Unless the creator of a YouTube video accurately describes the content of the video, either in the title of the video or by tagging the video with words that describe it, it would be next to impossible for anyone to find it.

In order for a computer to make sense of this kind of unstructured data it would need to stop thinking like a computer and process information more like a human being, making connections between possibly unrelated pieces of information and coming to solutions that are more human in their nature.

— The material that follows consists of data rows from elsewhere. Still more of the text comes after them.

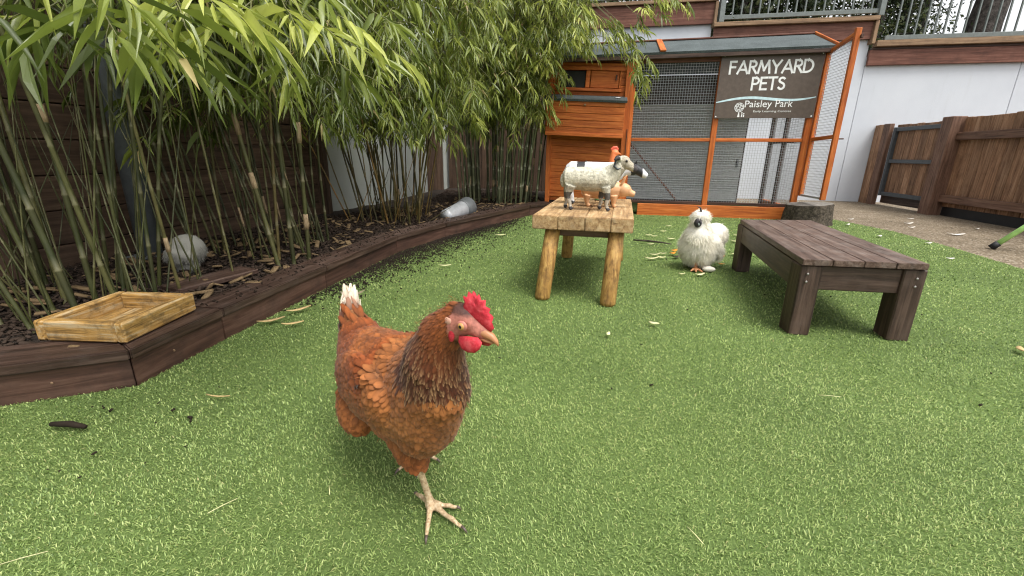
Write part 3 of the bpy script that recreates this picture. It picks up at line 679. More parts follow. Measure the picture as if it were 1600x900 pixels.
apron((.17, .028), (.83, .028), .092); apron((.17, .972), (.83, .972)); apron((.04, .085), (.04, .915), .098); apron((.96, .085), (.96, .915), .098)
for fx in (.065, .935):
    for z in (.245, .215):
        p = bpos(fx, .006); V, Fc = ell((p.x, p.y - .004, z), (.0045, .003, .0045)); mk('bolt_head', V, Fc, M['bolt'], bt, True)

# ------------------------------------------------------------------ pale pine table with round posts
pt = thing('pine_table', (.41, 2.38, 0), 'pale pine plank table on round post legs carrying toy farm animals', 'table')
PX = Vector((.972, -.235)); PX.normalize(); PY = Vector((.235, .972)); PY.normalize(); PC = Vector((.306, 1.955))   # front centre
def pp(a, b): return PC + PX * a + PY * b
pw = [.118, .122, .112, .098]; a = -.225
for w in pw:
    q = [pp(a + .0008, R(-.004, .004)), pp(a + .0008, .92), pp(a + w - .0008, .92), pp(a + w - .0008, R(-.004, .004))]
    prism('top_plank', [tuple(v) for v in q], .332, .395 + R(-.001, .0015), M['pine'], pt, .0035); a += w
for (a, b), (la, lb) in (((-.135, .06), (-.165, -.005)), ((.155, .06), (.14, -.02)), ((.15, .84), (.17, .90)), ((-.14, .84), (-.16, .90))):
    p, q = pp(a, b), pp(la, lb)
    me_pts = [(q.x, q.y, .004), (q.x, q.y, .012), (q.x + (p.x - q.x) * .5, q.y + (p.y - q.y) * .5, .17), (p.x, p.y, .331)]
    tube('leg', me_pts, [.033, .0365, .036, .035], M['post'], pt, 16, up=(0, 1, 0))
for b in (.10, .80):
    a0, a1 = pp(-.12, b), pp(.12, b); board('cross_rail', (a0.x, a0.y, .312), (a1.x, a1.y, .312), .05, .038, M['fence_rail'], pt)

# ------------------------------------------------------------------ stump, bucket, tray, green stand
def make_stump():
    t = thing('tree_stump', (3.03, 4.55, 0), 'weathered grey tree stump standing at the corner of the coop', 'stump')
    V = []; Fc = []; seg = 40; prof = [(0, 1.08), (.03, 1.03), (.10, 1.0), (.17, .98), (.192, .975), (.20, .95)]
    for z, s in prof:
        for k in range(seg):
            q = 2 * math.pi * k / seg; r = .205 * s * (1 + .05 * math.sin(3 * q + 1) + .03 * math.sin(7 * q) + R(-.02, .02)); V.append((3.03 + r * math.cos(q) * 1.08, 4.55 + r * math.sin(q) * .95, z + .012 * math.cos(q) * (z > .15)))
    for i in range(len(prof) - 1):
        for k in range(seg): k2 = (k + 1) % seg; Fc.append((i * seg + k, i * seg + k2, (i + 1) * seg + k2, (i + 1) * seg + k))
    mk('bark', V, Fc, M['bark'], t, True)
    top = [(x, y, z + .0005) for x, y, z in V[-seg:]]; c = len(top); top.append((3.03, 4.55, .203))
    mk('cut_top', top, [(k, (k + 1) % seg, c) for k in range(seg)], M['stump_top'], t)
make_stump()
bk = thing('metal_bucket', (-.42, 4.15, .1), 'small galvanised bucket lying on its side in the mulch', 'bucket')
ax = Vector((.36, .80, .10)).normalized(); b0 = Vector((-.60, 3.95, .115))
tube('body', [b0, b0 + ax * .01, b0 + ax * .30], [.062, .060, .080], M['galv'], bk, 24); tube('base_band', [b0 + ax * .285, b0 + ax * .30, b0 + ax * .40, b0 + ax * .405], [.083, .086, .098, .090], M['galv_dark'], bk, 24)
tr = thing('wooden_tray', (-1.23, 1.31, .12), 'worn square wooden tray standing on the corner of the timber edging', 'tray')
T0, T1, T3 = Vector((-1.112, 1.165)), Vector((-1.108, 1.455)), Vector((-1.385, 1.18))
ta, tb = (T1 - T0), (T3 - T0)
def tp(i, j): return T0 + ta * i + tb * j
def side(i0, j0, i1, j1, w):
    a, b = tp(i0, j0), tp(i1, j1); board('side', (a.x, a.y, .154), (b.x, b.y, .154), w, .062, M['tray'], tr, bev=.005)
side(0, .052, 1, .052, .029); side(0, .948, 1, .948, .029); side(.052, .108, .052, .892, .029); side(.948, .108, .948, .892, .029)
a, b = tp(.08, .5), tp(.92, .5); board('base', (a.x, a.y, .1285), (b.x, b.y, .1285), .235, .010, M['tray'], tr)
gs = thing('play_stand', (3.9, 3.2, 0), 'lime green tubular metal leg with black rubber foot at the right edge', 'play frame')
tube('leg', [(3.70, 3.325, .03), (3.80, 3.24, .20), (4.02, 3.06, .62), (4.12, 2.98, .70), (4.25, 2.87, .66), (4.6, 2.58, .03)], .019, M['lime'], gs, 12)
tube('crossbar', [(4.12, 2.98, .69), (4.55, 3.45, .69)], .019, M['lime'], gs, 12)
for q, d in (((3.683, 3.339, .002), (3.708, 3.318, .044)), ((4.616, 2.566, .002), (4.597, 2.582, .044))): tube('rubber_foot', [q, d], [.026, .023], M['black'], gs, 12)

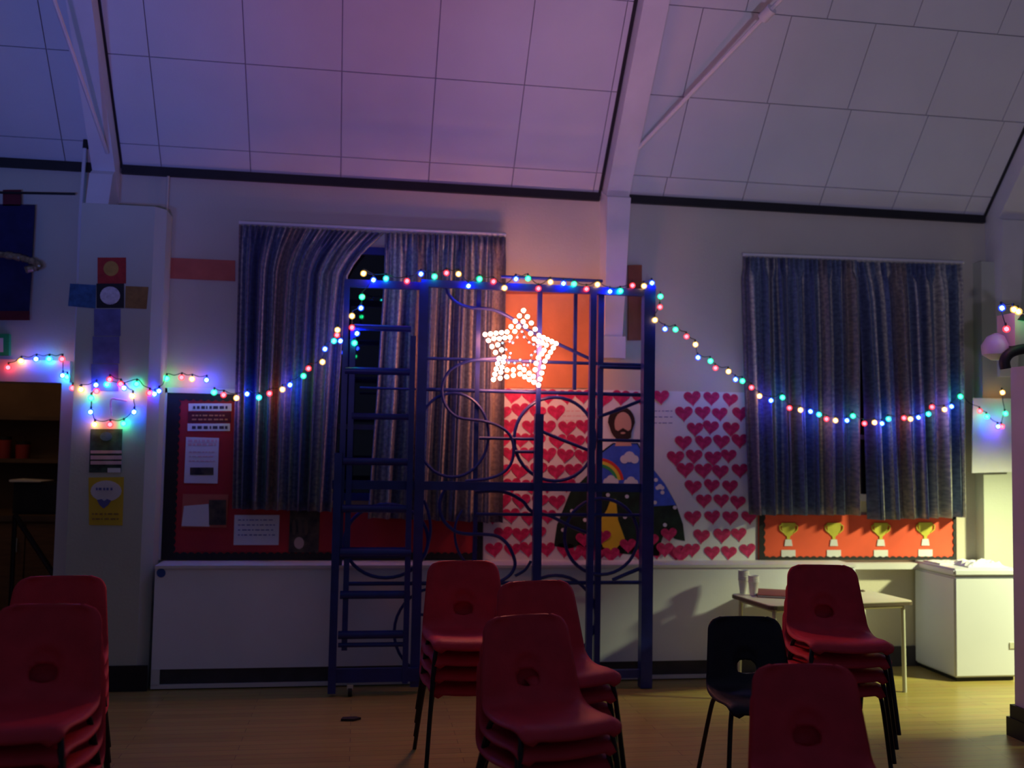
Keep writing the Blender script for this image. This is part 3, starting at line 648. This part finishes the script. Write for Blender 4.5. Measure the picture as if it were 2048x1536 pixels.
bar([(905, 966), (890, 980), (880, 1005), (883, 1033), (900, 1055), (925, 1067), (985, 1070), (1010, 1083), (1024, 1105), (1030, 1130), (1018, 1152), (990, 1168)], 7, YK-0.035)
bar([(950, 985), (985, 982), (1015, 986), (1045, 1002), (1063, 1022), (1100, 1032), (1140, 1052), (1180, 1068)], 7, YK-0.035)
bar([(848, 1000), (858, 1030), (861, 1060), (856, 1090), (845, 1118), (820, 1140)], 6, YK-0.03)
bar([(925, 1020), (912, 1045), (910, 1075), (918, 1105), (935, 1130)], 5, YK-0.01)
bar([(1082, 862), (1120, 878), (1183, 903)], 7, YK-0.04); bar([(1196, 834), (1240, 818), (1292, 797)], 7, YK-0.04); bar([(1225, 1160), (1260, 1145), (1292, 1132)], 8, YK-0.04); bar([(1030, 1152), (1050, 1140), (1062, 1122)], 6, YK-0.03)
cs = thing('castor_wheel', (P(700, 1372, 6.1).x, 6.1, 0), 'small castor at the ladder foot of the climbing frame', 'castor')
q = PZ(700, 1378, 0.03)
MB().tube([(q.x-0.012, 6.09, 0.028), (q.x+0.012, 6.09, 0.028)], 0.028, 12).build('wheel', 'black', cs); MB().box((q.x-0.018, 6.075, 0.045), (q.x+0.018, 6.105, 0.07)).build('fork', 'steel_pale', cs)

# ------------------------------------------------------------------ star light
YS = 6.06
sl = thing('star_light', P(1043, 760, YS), 'large star of glowing warm white bulbs hung on the climbing frame', 'star light')
emit('star_bulb', (1.0, 0.33, 0.20), 95.0); emit('star_small_bulb', (0.25, 0.6, 1.0), 4.0)
tips = [(1047, 621), (1112, 687), (1077, 770), (987, 759), (970, 669)]
cen = (1043-4, 700); dents = [(1078, 671), (1090, 722), (1040, 748), (998, 717), (1014, 664)]
outl = [p for pair in zip(tips, dents) for p in pair]
def sc(pts, s): return [(cen[0]+(x-cen[0])*s, cen[1]+(y-cen[1])*s) for x, y in pts]
def along(pts, n):
    o = []
    for (x0, y0), (x1, y1) in zip(pts, pts[1:]+pts[:1]):
        for k in range(n): o.append((x0+(x1-x0)*k/n, y0+(y1-y0)*k/n))
    return o
for s in (1.0, 0.78, 0.5): MB().tube([P(x, y, YS+0.015) for x, y in sc(outl, s)], 0.004, 6, True).build('wire_frame', 'black_metal', sl)
for k in range(5): MB().tube([P(*sc(outl, 1.0)[2*k], YS+0.015), P(*sc(outl, 0.5)[2*k], YS+0.015)], 0.003, 6).build('wire_spoke', 'black_metal', sl)
def ball(name, r, m, sub=1):
    bm = bmesh.new(); bmesh.ops.create_icosphere(bm, subdivisions=sub, radius=r); me = bpy.data.meshes.new(name); bm.to_mesh(me); bm.free()
    for p in me.polygons: p.use_smooth = True
    me.materials.append(MATS[m]); return me
bs = ball('bulb', 0.0135, 'star_bulb', 2); bt = ball('small_bulb', 0.007, 'star_small_bulb', 1)
rn = random.Random(2)
for x, y in along(outl, 4): link('bulb', bs, sl, P(x, y, YS))
for x, y in along(sc(outl, 0.74), 3): link('bulb', bs, sl, P(x+rn.uniform(-1.5, 1.5), y+rn.uniform(-1.5, 1.5), YS+0.004))
for x, y in along(sc(outl, 0.46), 2): link('small_bulb', bt, sl, P(x+rn.uniform(-3, 3), y+rn.uniform(-3, 3), YS))

# ------------------------------------------------------------------ string lights
KB = {'b': ((0.02, 0.07, 1.0), 150), 'g': ((0.02, 1.0, 0.42), 34), 'r': ((1.0, 0.05, 0.07), 20), 'y': ((1.0, 0.55, 0.13), 30), 't': ((0.02, 0.70, 0.72), 42)}
NM = dict(b='blue', g='green', r='red', y='amber', t='turquoise')
BM = {}
for k, (c, s) in KB.items():
    emit('led_'+NM[k], c, s); capmat('cap_'+NM[k], c, 0.7)
    BM[k] = (ball('bulb_cap_'+NM[k], 0.0200, 'cap_'+NM[k], 2), ball('led_core_'+NM[k], 0.0140, 'led_'+NM[k], 1))
holder = MB().tube([(0, 0.005, 0.012), (0, 0.008, 0.034)], 0.006, 6).mesh('bulb_holder', 'wire')
def string(label, pts, Yf):
    W3 = [P(x, y, Yf(x, y)) for x, y, _ in pts]
    s = thing('string_lights', W3[0], label, 'string lights', 'coloured string lights')
    wp = []
    for i, p in enumerate(W3):
        wp.append(p+Vector((0, 0.01, 0.03)))
        if i+1 < len(W3):
            m_ = (p+W3[i+1])/2; wp.append(m_+Vector((0, 0.012, 0.03-0.12*(W3[i+1]-p).length)))
    MB().tube(spline(wp, 4), 0.0028, 6).build('cable', 'wire', s)
    for (x, y, k), p in zip(pts, W3):
        c = link('bulb', BM[k][0], s, p)
        link('led_core', BM[k][1], c, None).location = (0, 0, 0)
        h = link('bulb_holder', holder, c, None)
        for o in (c.children): o.matrix_parent_inverse = Matrix.Identity(4); o.location = (0, 0, 0)
    return s
def YA(x, y):
    if x < 136: return 6.52
    if x < 160: return 6.40
    if x < 300: return YP-0.03
    if x < 330: return 6.36
    return 6.53
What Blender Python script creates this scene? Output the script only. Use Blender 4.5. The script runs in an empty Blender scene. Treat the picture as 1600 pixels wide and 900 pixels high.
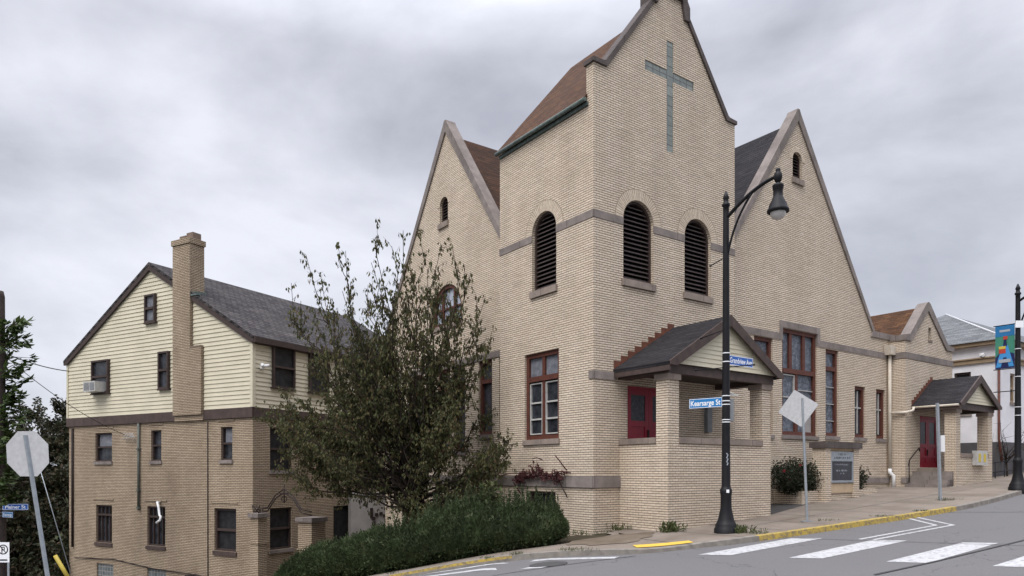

If you have been following the exploits of various high-powered computers over the past decade or so, you will have seen challenges where IBM’s Deep Blue beat the world’s best chess players and, earlier this year, Watson, the latest in a line of IBM supercomputers, took on human opponents at the game of Jeopardy. Jeopardy is a US game show where contestants are given the answer to a question and then they have to score points by correctly giving the question that would have led to the answer.

Shane Radford, Business Analytics and Optimisation Lead, IBM Global Business Services South Africa, explains that in order for Watson to compete against humans in a general knowledge quiz, it would not be able to access a pre-ordained set of responses as current computers do, but rather it would have to learn to create relationships between information from a vast sea of information. This would allow it to answer questions in what might be considered an intelligent way.

IBM did not, however, set out to build a computer that would be able to beat humans at their own game. The idea behind Watson is creating a computer that is able to make sense of seemingly unconnected pieces of data.

Need for problem solving
This is part of the company’s approach to analytics where the need to solve problems is tantamount. Radford explains that instead of simply looking at basic sets of data, analytical systems are built to incorporate information from a variety of sources.

This comes from an understanding that the future is not one where computer systems sit isolated and only work with data that is explicitly formatted for them. In the future, computer systems will have to be interconnected, instrumented and intelligent.

Interconnected refers to the fact that many systems will be working with each other on a number of levels, from point-of-sale systems to video surveillance systems to social network services. Instrumented refers to the number of low-level systems that are continuously feeding information into the greater information system.

These instruments may be monitoring power consumption at a manufacturing plant, the number of people entering a retail outlet or even the stock level in a vending machine.

In an isolated system the sheer volume of information that these instruments might deliver could overwhelm the ability of the system to translate that data into usable information. However, in an intelligent system all the different pieces of information are treated in context, and the system itself is able to determine the impact that one system has on all the others, creating a greater understanding of the interconnectivity of different business processes.

The final, and probably most important, element of next-generation business analytics systems is the intelligence of the system. These systems do not simply have to take a fixed set of data and output a single answer; they have to be able to provide answers to questions that haven’t even been asked yet.

‘Sources of information’
For this, the systems have to be open enough to accept new sources of information without an army of programmers descending on the system to rewrite it from scratch. He points out that the aim of this new way of processing information is vital in the age of information overload.

With all the new information it is simply impossible for humans to process everything that is created and as a result we need to create computer systems that are able to gather all the relevant information and filter it so that we can then access only the information that we need at that point in time.

By properly using this kind of technology it should be possible to tackle problems that may have seemed impossible in the past. He explains that there is a considerable amount of wasted expenditure in all organisations, but it has been very difficult to identify what expenditure has been vital and which has been excess.

By applying business analytics to the problem it will be easier to identify areas within an organisation – be it private or public — that could benefit from a closer investigation.